[start]

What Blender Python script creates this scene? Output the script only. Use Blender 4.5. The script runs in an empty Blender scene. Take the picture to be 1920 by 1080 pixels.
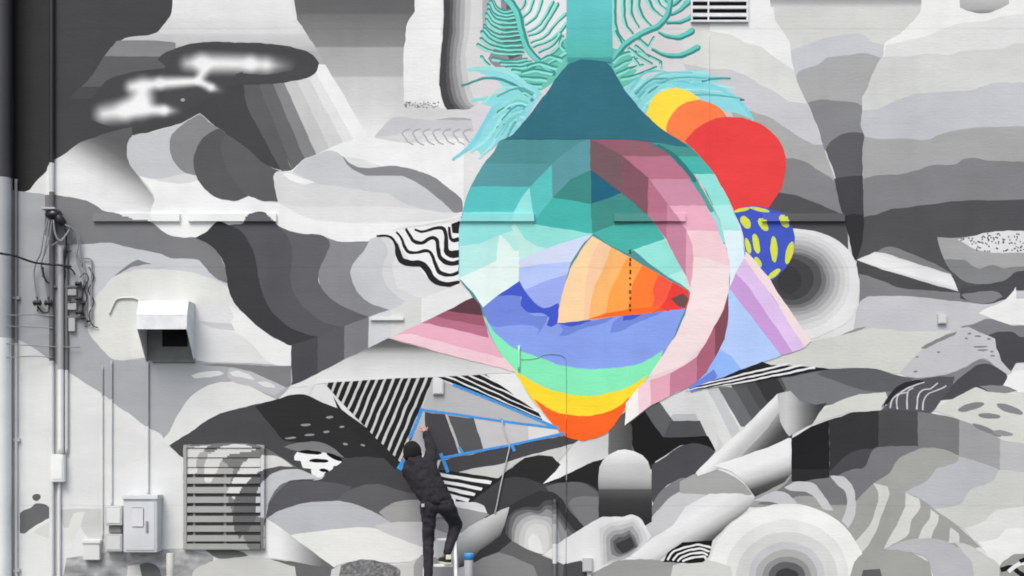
import bpy, bmesh, math, random
import numpy as np
from mathutils import Vector, noise as mnoise
random.seed(7)
sc = bpy.context.scene
R = math.radians
# ------------------------------------------------------------------ camera, sky, sun, exposure
CAM_D, CAM_Z, PPM, GY = 18.0, 2.3, 150.0, 1190.0      # metres to wall, eye height, photo px per metre on the wall, px row of the ground
cam_d = bpy.data.cameras.new('camera'); cam = bpy.data.objects.new('camera', cam_d); sc.collection.objects.link(cam)
cam.location = (0, -CAM_D, CAM_Z); cam.rotation_euler = (R(90), 0, 0)
cam_d.sensor_width = 36; cam_d.lens = 36 * CAM_D / (1920 / PPM)
cam_d.shift_y = ((GY - 540) / PPM - CAM_Z) / (1920 / PPM)
cam_d.clip_end = 2000
sc.camera = cam
SUN_EL, SUN_AZ = 52, 20        # azimuth measured from straight in front of the wall, to the left
w = bpy.data.worlds.new('World'); sc.world = w; w.use_nodes = True
nt = w.node_tree; bg = nt.nodes['Background']
sky = nt.nodes.new('ShaderNodeTexSky'); sky.sky_type = 'NISHITA'; sky.sun_disc = False
sky.sun_elevation = R(SUN_EL); sky.sun_rotation = R(180 + SUN_AZ); sky.air_density = 1.0; sky.dust_density = 4.0; sky.ozone_density = 1.0
nt.links.new(sky.outputs[0], bg.inputs[0]); bg.inputs[1].default_value = 0.13
sun_d = bpy.data.lights.new('sun', 'SUN'); sun = bpy.data.objects.new('sun', sun_d); sc.collection.objects.link(sun)
sun_d.energy = 1.4; sun_d.angle = R(28); sun_d.color = (1.0, 0.985, 0.955)
sdir = Vector((-math.sin(R(SUN_AZ)) * math.cos(R(SUN_EL)), -math.cos(R(SUN_AZ)) * math.cos(R(SUN_EL)), math.sin(R(SUN_EL))))
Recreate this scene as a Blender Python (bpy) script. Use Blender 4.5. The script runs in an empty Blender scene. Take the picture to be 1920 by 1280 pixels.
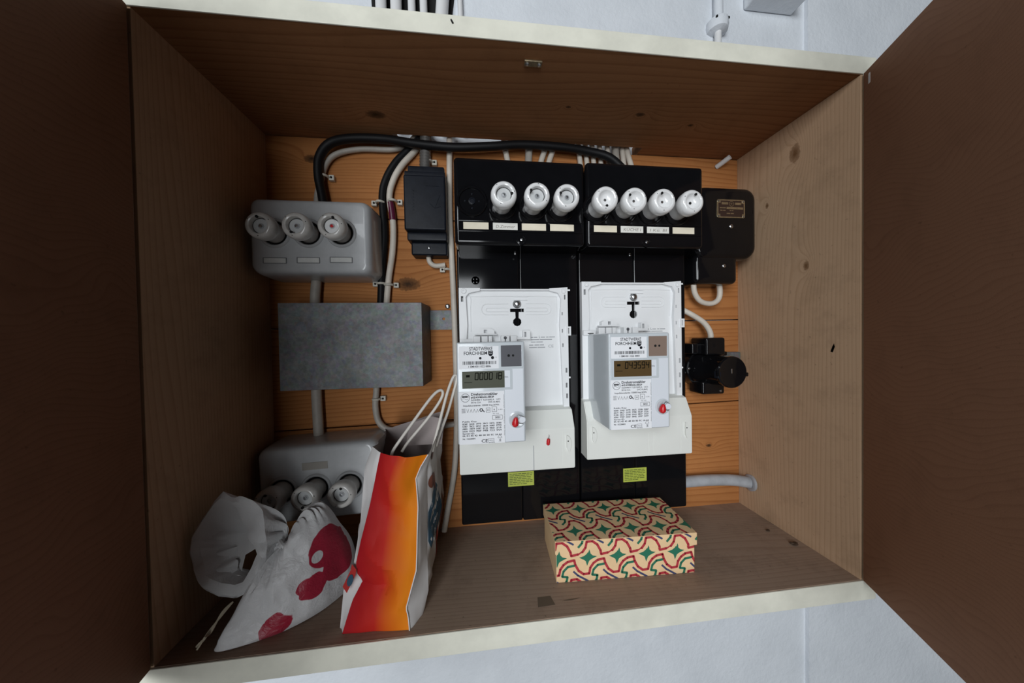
import bpy, bmesh, math, random
from mathutils import Vector, Matrix, noise
from mathutils.geometry import tessellate_polygon

random.seed(7)
sc = bpy.context.scene
COL = sc.collection
R_ = math.radians
Z0 = 1.2            # the cabinet's inner floor is 1.2 m above the room floor

def W(x, d, z):
    """millimetres: x from the cabinet's left inner side, d out of the back boards, z above its inner floor"""
    return Vector((x / 1000.0, -d / 1000.0, z / 1000.0 + Z0))

# ------------------------------------------------------------------ camera
cam_d = bpy.data.cameras.new('camera'); cam = bpy.data.objects.new('camera', cam_d); COL.objects.link(cam)
cam_d.sensor_fit = 'HORIZONTAL'; cam_d.sensor_width = 36.0; cam_d.lens = 550 / 1920 * 36.0
cam_d.clip_start = 0.01; cam_d.clip_end = 50
yaw, pitch, roll = R_(-6.268), R_(-0.871), R_(0.986)
RM = Matrix.Rotation(yaw, 3, 'Z') @ Matrix.Rotation(pitch, 3, 'X') @ Matrix.Rotation(roll, 3, 'Y')
right, fwd, up = RM @ Vector((1, 0, 0)), RM @ Vector((0, 1, 0)), RM @ Vector((0, 0, 1))
m4 = Matrix((right, up, -fwd)).transposed().to_4x4()
m4.translation = W(343.1, 527.1, 337.1)
cam.matrix_world = m4
sc.camera = cam

# ------------------------------------------------------------------ light
wd = bpy.data.worlds.new('room_ambient'); sc.world = wd; wd.use_nodes = True
bg = wd.node_tree.nodes['Background']
bg.inputs[0].default_value = (0.80, 0.90, 1.0, 1); bg.inputs[1].default_value = 0.003
def area(name, loc, target, sx, sy, power, color):
    l = bpy.data.lights.new(name, 'AREA'); l.shape = 'RECTANGLE'; l.size = sx; l.size_y = sy
    l.energy = power; l.color = color
    o = bpy.data.objects.new(name, l); COL.objects.link(o); o.location = loc
    o.rotation_euler = (Vector(target) - Vector(loc)).to_track_quat('-Z', 'Y').to_euler()
    return o
area('window_daylight', (-0.78, -2.5, 2.22), (0.35, -0.1, 1.55), 1.2, 1.25, 46, (0.92, 0.965, 1.0))
area('front_fill_light', (0.01, -2.9, 1.35), (0.2, -0.1, 1.4), 0.72, 1.7, 35, (0.92, 0.965, 1.0))  # added front fill to brighten the left-hand objects, not a real door
vs = sc.view_settings
vs.view_transform = 'Standard'; vs.look = 'None'; vs.exposure = 0.0; vs.gamma = 1.0; vs.use_curve_mapping = False

# ------------------------------------------------------------------ materials
MATS = {}
def new_mat(name):
    m = bpy.data.materials.new(name); m.use_nodes = True
    nt = m.node_tree; b = nt.nodes['Principled BSDF']
    MATS[name] = m
    return m, nt, b
def nd(nt, t, **kw):
    n = nt.nodes.new(t)
    for k, v in kw.items(): setattr(n, k, v)
    return n
def mth(nt, op, a, b=None, c=None):
    n = nd(nt, 'ShaderNodeMath', operation=op)
    for i, v in enumerate((a, b, c)):
        if v is None: continue
        if isinstance(v, (int, float)): n.inputs[i].default_value = v
        else: nt.links.new(v, n.inputs[i])
    return n.outputs[0]
def vmt(nt, op, a, b=None):
    n = nd(nt, 'ShaderNodeVectorMath', operation=op)
    for i, v in enumerate((a, b)):
        if v is None: continue
        if isinstance(v, (tuple, Vector)): n.inputs[i].default_value = v
        else: nt.links.new(v, n.inputs[i])
    return n
def ramp(nt, fac, stops):
    n = nd(nt, 'ShaderNodeValToRGB'); e = n.color_ramp.elements
    while len(e) < len(stops): e.new(0.5)
    for i, (p, c) in enumerate(stops):
        e[i].position = p; e[i].color = (c[0], c[1], c[2], 1) if isinstance(c, tuple) else (c, c, c, 1)
    nt.links.new(fac, n.inputs[0]); return n.outputs[0]
def mix(nt, f, a, b, mode='MIX'):
    n = nd(nt, 'ShaderNodeMix', data_type='RGBA', blend_type=mode)
    for sock, v in ((n.inputs[0], f), (n.inputs[6], a), (n.inputs[7], b)):
        if isinstance(v, (int, float)): sock.default_value = v
        elif isinstance(v, tuple): sock.default_value = (v[0], v[1], v[2], 1)
        else: nt.links.new(v, sock)
    return n.outputs[2]
def noise_t(nt, vec, scale, detail=4, rough=0.55, dist=0.0):
    n = nd(nt, 'ShaderNodeTexNoise'); n.inputs['Scale'].default_value = scale; n.inputs['Detail'].default_value = detail
    n.inputs['Roughness'].default_value = rough; n.inputs['Distortion'].default_value = dist
    if vec is not None: nt.links.new(vec, n.inputs['Vector'])
    return n.outputs[0]
def bump(nt, b, h, strength, dist=0.001):
    n = nd(nt, 'ShaderNodeBump'); n.inputs['Strength'].default_value = strength; n.inputs['Distance'].default_value = dist
    nt.links.new(h, n.inputs['Height']); nt.links.new(n.outputs[0], b.inputs['Normal'])
def pos(nt): return nd(nt, 'ShaderNodeNewGeometry').outputs['Position']

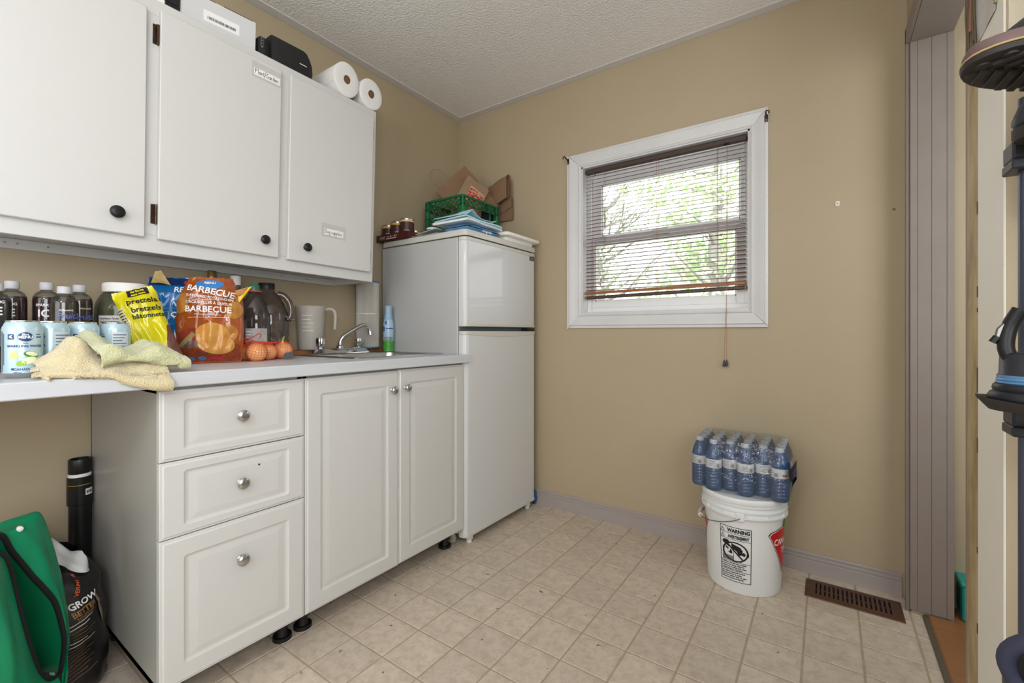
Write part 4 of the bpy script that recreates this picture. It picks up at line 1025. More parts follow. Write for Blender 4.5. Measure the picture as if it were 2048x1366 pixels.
# bottled drinks
M_pet = film('clear_bottle_plastic', tint=(226, 228, 228), body=(180, 175, 170), opaque=.03, gloss=.10, rough=.06)
M_capgrey = mat('grey_white_cap', (196, 196, 200), rough=.45)
M_sleeve1 = mat('dark_cherry_sleeve', (70, 22, 34), rough=.25, var=(20, .2, (50, 18, 28))); M_sleeve2 = mat('dark_plum_sleeve', (40, 26, 40), rough=.22, var=(20, .2, (30, 22, 30)))
M_sleeve3 = mat('black_purple_sleeve', (44, 36, 34), rough=.2, var=(30, .25, (84, 70, 40)))
M_blueprint = mat('violet_blue_print', (92, 104, 190), rough=.4)
def bottle(x, y, h, m, txt, lab, turn=0.0, name='drink_bottle', grp='dark sparkling drink bottles against the wall'):
    t = thing(name, lab, 'bottle', (x, y, CT), group=grp); r = .030; n = 28; k = h / .24; ph = facing(x, y) + turn
    B().lathe([(0, .004), (.02, 0), (.026, .002), (r, .010), (r, .188 * k), (.0290, .197 * k), (.025, .207 * k), (.019, .213 * k), (.0135, .216 * k), (.0125, .217 * k), (.0125, .222 * k)], n, cap=False).build('shell', M_pet, t, 60)
    B().lathe([(0, .006), (.0285, .010), (.0288, .030 * k), (.0292, .186 * k), (.0285, .195 * k), (.0275, .1985 * k), (0, .1985 * k)], n, cap=False).build('sleeve', m, t, 50)
    b = B(); b.lathe([(.0135, .2185 * k), (.0150, .220 * k), (.0150, h - .002), (.0135, h), (0, h)], 28, cap=False); b.build('cap', M_capgrey, t, 45)
    f = wrapfn(r + .0005, ph); b = B()
    for s, sz, dx, dy, sh in txt: b.tri2d(at2(text2d(s, sz, .025, sh, maxlen=.008), dx, dy), f)
    b.build('lettering', M_whiteprint if m is not M_sleeve3 else M_blueprint, t, 60)
    if m is not M_sleeve3:
        b = B(); b.tri2d(refine([[(-.026, .070 * k), (.026, .070 * k), (.020, .112 * k), (.010, .130 * k), (-.004, .134 * k), (-.016, .120 * k)]], .008), wrapfn(r + .0003, ph)); b.build('fruit_picture', mat('misty_grey_print', (104, 112, 122), rough=.4, var=(40, .25, (70, 90, 84))), t, 60)
    else:
        b = B(); b.tri2d(at2(text2d('PETILLANTE', .0055, .02, maxlen=.008), 0, .168 * k), f); b.build('small_lettering', M_whiteprint, t, 60)
    return t
ICE = [('SPARKLING', .0098, 0, .178, 0), ('ICE', .029, 0, .148, 0)]
bottle(.240, -2.062, .230, M_sleeve2, ICE, 'dark bottle cut off by the left edge of the photo', -.25)
bottle(.140, -2.020, .246, M_sleeve1, ICE, 'dark red sparkling drink bottle at the back left by the wall', -.5)
bottle(.140, -1.952, .248, M_sleeve1, ICE, 'cherry dark bottle with white ICE lettering in the middle of the row', .05)
bottle(.240, -1.933, .232, M_sleeve3, [('Fruit2', .021, .004, .142, .25)], 'brownish bottle with blue script lettering in front of the row', .15)
bottle(.150, -1.884, .246, M_sleeve3, [('Fruit2', .021, -.002, .142, .25)], 'dark bottle half hidden at the right end of the row', .5)
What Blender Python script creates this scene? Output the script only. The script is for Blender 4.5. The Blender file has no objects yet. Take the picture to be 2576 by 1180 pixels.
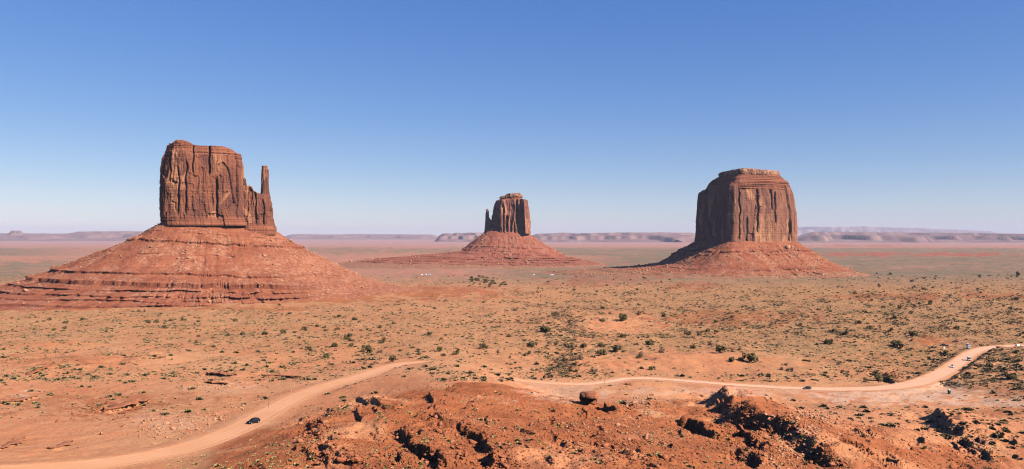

[end]

The exercise:
Read the data above and pull out each line that holds the string "runs".

The solution:
What Blender Python script creates this scene? Output the script only. Use Blender 4.5. The script runs in an empty Blender scene. Take the picture to be 1920 by 1080 pixels.
Recreate this scene as a Blender Python (bpy) script. Use Blender 4.5. The script runs in an empty Blender scene. Take the picture to be 1920 by 1280 pixels.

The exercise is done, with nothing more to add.